If you have a variable like U.S. city population, which may run from (say) 25,000 to almost 9 million, divide that variable by 10,000 or 100,000 or whatever it takes to get the variable in question down to a range like that of the rest of the variables in your model. I find this simple trick often works when zero inflated or other count models won't converge.
It may work for your models.
Dave Jacobs
-----Original Message-----
From: [email protected] [mailto:[email protected]] On Behalf Of Nick Cox
Sent: Tuesday, February 19, 2013 8:38 AM
To: [email protected]
Subject: Re: st: asclogit not converging
This kind of question arises frequently, and for understandable reasons. But it is usually really hard to say anything that is useful and not banal.
This is not a help line, but a discussion list, so for us to be able to help you have to have a problem that can be discussed.
At least some of us might feel that there needs to be a generic FAQ.
1. We don't know your research problem and are not well placed to advise on better models matching your project aims and constraints.
2. We can't see your data.
3. If a model fit doesn't converge, Stata is quite possibly telling you that the model is not a good idea. You may need a different idea, not another version of the same idea.
4. (Personal opinion) If a model didn't converge, results from early iterations are at best dubious and at worst useless. As you can't tell which, go for useless.
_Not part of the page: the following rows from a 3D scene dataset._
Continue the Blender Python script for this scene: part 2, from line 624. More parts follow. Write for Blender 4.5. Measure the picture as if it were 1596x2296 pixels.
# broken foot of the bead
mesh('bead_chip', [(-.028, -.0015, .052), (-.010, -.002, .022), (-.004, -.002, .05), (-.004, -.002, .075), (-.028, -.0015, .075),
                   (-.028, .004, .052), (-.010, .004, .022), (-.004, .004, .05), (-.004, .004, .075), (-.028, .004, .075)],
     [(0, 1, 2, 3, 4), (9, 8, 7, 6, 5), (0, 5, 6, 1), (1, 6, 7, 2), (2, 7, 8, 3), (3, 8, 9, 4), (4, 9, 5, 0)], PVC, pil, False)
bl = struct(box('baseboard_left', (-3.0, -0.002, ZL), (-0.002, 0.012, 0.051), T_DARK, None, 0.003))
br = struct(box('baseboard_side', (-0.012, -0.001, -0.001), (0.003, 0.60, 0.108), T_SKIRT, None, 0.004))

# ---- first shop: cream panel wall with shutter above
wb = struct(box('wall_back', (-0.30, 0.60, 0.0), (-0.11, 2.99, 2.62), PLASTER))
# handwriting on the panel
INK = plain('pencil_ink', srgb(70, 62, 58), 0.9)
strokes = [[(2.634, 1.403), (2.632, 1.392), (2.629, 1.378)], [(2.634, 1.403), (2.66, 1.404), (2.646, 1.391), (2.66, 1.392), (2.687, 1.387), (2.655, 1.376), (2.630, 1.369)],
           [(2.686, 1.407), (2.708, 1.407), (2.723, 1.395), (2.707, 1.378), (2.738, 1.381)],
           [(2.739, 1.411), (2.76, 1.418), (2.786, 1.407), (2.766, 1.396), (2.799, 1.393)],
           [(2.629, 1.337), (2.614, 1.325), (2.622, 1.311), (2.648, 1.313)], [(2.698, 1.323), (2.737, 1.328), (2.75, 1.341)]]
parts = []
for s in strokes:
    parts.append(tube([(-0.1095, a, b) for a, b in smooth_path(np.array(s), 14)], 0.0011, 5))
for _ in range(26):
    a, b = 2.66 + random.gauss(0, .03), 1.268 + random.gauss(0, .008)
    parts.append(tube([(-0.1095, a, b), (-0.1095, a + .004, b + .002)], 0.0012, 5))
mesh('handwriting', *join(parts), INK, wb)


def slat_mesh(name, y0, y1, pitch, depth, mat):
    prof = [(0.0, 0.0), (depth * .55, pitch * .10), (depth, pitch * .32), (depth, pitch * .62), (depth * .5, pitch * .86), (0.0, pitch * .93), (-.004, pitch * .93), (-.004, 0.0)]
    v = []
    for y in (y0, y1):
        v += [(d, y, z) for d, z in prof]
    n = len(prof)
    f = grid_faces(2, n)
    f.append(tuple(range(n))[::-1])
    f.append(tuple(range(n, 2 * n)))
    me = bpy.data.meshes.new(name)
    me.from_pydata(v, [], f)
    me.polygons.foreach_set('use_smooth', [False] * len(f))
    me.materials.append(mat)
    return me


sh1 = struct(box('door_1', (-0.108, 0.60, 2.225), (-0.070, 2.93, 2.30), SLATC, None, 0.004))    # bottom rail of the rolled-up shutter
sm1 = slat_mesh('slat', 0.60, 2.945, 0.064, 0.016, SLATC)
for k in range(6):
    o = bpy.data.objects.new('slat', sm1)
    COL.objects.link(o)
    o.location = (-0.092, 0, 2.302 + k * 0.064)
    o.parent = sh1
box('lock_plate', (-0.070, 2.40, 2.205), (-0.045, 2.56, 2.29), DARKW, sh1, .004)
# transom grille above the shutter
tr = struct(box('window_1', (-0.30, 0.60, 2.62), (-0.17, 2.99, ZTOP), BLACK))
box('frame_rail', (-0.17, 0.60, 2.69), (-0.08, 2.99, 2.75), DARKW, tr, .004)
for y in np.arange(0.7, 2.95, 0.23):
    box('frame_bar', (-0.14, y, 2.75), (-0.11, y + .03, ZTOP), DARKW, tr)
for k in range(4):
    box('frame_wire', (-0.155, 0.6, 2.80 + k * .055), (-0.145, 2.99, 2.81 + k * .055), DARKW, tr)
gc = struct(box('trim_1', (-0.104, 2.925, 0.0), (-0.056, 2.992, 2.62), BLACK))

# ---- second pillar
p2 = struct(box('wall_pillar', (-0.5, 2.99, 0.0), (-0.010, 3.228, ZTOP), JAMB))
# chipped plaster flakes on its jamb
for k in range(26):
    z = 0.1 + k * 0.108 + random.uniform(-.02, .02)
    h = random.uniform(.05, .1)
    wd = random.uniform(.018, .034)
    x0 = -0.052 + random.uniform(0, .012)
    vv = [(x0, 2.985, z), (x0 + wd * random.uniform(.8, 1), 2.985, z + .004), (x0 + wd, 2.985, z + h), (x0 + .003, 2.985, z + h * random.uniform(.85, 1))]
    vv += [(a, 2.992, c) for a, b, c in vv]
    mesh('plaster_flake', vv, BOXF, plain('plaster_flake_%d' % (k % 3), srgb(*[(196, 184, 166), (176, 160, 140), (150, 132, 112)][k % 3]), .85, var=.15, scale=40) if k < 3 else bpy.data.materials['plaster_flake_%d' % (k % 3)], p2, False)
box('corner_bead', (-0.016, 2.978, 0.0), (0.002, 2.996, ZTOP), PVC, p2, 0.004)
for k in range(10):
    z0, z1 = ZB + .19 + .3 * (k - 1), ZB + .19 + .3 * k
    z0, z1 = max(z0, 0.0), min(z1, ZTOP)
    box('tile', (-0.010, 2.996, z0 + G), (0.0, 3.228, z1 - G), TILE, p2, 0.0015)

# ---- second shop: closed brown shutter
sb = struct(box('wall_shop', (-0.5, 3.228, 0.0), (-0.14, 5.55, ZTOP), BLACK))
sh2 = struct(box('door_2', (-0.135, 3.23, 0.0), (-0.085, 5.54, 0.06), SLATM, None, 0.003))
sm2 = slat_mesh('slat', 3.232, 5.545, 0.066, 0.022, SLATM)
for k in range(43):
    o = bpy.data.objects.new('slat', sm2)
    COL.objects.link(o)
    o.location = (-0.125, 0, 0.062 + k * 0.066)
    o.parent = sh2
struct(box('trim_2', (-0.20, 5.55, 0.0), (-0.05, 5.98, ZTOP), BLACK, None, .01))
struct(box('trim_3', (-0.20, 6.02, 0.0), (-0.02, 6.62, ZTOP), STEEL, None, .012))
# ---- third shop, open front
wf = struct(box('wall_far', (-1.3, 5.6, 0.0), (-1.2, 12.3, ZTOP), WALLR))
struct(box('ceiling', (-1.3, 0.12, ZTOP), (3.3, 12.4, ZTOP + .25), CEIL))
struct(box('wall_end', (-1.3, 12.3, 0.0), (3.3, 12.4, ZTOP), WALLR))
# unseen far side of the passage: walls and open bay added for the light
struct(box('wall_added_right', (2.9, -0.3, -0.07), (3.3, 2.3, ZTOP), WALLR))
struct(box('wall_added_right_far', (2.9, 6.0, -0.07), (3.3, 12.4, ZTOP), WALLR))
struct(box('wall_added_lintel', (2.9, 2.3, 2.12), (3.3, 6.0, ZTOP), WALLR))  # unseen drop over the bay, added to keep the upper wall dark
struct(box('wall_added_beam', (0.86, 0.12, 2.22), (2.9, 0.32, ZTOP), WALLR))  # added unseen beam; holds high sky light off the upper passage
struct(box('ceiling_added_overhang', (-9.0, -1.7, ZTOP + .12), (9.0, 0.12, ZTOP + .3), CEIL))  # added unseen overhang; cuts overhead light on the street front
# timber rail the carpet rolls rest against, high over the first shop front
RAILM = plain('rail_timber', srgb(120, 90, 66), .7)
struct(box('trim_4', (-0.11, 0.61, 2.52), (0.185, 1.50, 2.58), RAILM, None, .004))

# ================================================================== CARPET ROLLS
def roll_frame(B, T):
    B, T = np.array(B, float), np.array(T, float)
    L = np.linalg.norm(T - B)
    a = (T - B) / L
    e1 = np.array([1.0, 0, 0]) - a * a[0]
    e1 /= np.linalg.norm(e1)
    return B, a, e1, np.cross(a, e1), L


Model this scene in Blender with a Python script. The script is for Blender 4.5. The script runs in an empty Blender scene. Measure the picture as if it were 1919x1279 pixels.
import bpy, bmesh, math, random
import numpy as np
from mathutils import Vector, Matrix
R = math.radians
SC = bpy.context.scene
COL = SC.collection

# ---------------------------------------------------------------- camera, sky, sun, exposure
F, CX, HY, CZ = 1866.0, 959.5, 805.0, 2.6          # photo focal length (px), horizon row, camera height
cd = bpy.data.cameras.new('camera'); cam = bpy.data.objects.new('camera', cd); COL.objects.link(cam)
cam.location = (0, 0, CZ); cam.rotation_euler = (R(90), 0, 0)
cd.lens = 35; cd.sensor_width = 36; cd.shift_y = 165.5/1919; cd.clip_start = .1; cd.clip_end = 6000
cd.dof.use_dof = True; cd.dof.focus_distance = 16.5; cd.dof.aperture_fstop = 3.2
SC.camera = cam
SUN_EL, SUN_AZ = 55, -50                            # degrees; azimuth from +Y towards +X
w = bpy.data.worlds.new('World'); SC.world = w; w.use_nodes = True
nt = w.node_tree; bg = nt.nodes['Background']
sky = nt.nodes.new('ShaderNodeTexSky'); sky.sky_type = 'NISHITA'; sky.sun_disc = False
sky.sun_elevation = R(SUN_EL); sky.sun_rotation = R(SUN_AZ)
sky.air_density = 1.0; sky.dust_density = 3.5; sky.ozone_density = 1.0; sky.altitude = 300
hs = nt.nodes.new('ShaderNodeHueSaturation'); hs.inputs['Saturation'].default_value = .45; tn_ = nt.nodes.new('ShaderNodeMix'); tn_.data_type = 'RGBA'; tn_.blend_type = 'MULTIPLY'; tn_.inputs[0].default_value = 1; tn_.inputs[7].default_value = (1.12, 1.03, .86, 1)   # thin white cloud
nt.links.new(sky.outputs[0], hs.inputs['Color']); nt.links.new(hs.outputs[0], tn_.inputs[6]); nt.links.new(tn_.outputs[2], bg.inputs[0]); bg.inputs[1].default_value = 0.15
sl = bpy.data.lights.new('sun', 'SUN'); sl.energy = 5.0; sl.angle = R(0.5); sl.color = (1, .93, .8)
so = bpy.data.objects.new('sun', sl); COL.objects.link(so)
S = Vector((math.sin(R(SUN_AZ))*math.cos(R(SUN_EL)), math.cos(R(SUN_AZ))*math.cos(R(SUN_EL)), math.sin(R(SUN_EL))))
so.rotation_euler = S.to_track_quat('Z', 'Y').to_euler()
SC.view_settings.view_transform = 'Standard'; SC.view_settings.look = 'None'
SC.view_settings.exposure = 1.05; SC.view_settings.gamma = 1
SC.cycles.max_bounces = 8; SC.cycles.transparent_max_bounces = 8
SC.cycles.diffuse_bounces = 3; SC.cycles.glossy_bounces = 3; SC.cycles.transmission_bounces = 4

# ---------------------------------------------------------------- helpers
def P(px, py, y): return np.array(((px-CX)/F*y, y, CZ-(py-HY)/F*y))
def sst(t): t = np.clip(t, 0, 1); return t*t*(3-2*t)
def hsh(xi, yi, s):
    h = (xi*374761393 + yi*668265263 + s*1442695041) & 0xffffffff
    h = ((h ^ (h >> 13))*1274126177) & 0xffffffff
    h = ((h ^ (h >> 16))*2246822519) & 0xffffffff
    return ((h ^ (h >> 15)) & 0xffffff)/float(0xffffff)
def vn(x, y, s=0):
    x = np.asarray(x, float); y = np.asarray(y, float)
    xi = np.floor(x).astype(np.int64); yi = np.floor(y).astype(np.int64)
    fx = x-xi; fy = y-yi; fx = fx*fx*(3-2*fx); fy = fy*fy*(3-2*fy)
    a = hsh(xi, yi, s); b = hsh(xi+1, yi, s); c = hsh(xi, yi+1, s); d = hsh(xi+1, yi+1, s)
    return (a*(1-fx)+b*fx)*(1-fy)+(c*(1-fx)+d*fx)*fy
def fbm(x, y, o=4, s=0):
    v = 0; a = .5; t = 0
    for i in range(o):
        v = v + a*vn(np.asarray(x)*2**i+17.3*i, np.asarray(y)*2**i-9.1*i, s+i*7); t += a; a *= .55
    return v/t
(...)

Specifically, in this case, how did you "normalise" a count varying between 1 and 40? (Standardisation in the sense of any linear re-expression I would expect to be cosmetic here.)
My only concrete guess here is that you have one or more outliers in your extra variable -- and that even under transformation they remain outliers. That's often highly problematic. Also, some crazy transformations that people try often make things worse not better.
Nick
On Tue, Feb 19, 2013 at 12:55 PM, Subramanian, Hemang <[email protected]> wrote:
> I am using Stata MP 12.1.
>
> 1.I use an alternative specific conditional logit choice model with the following command.
> asclogit achoice ratio_simulcast buyer_distance supply meanpv
> price_variability, case(caseid) alternatives(auction_code) There are about 115962 cases with an average of 9 observations/units per case.
>
> 2.The moment I introduce another variable "number_of_centers" into this model as follows:
> asclogit achoice ratio_simulcast buyer_distance supply meanpv
> price_variability number_of_centers, case(caseid)
> alternatives(auction_code)
>
> The model stops converging. The number_of_centers variable is the total number of auction centers, and is a number between 1 and 40, different for each observation.
> I tried various combinations, including standardizing the variable,
> normalizing the variable, etc, but the results never converge - I need
> help here--
>
> 3.---with iter(15) or iter(n) --- option however, I am able to retrieve the corresponding coefficients of all other variables. Is this the correct usage??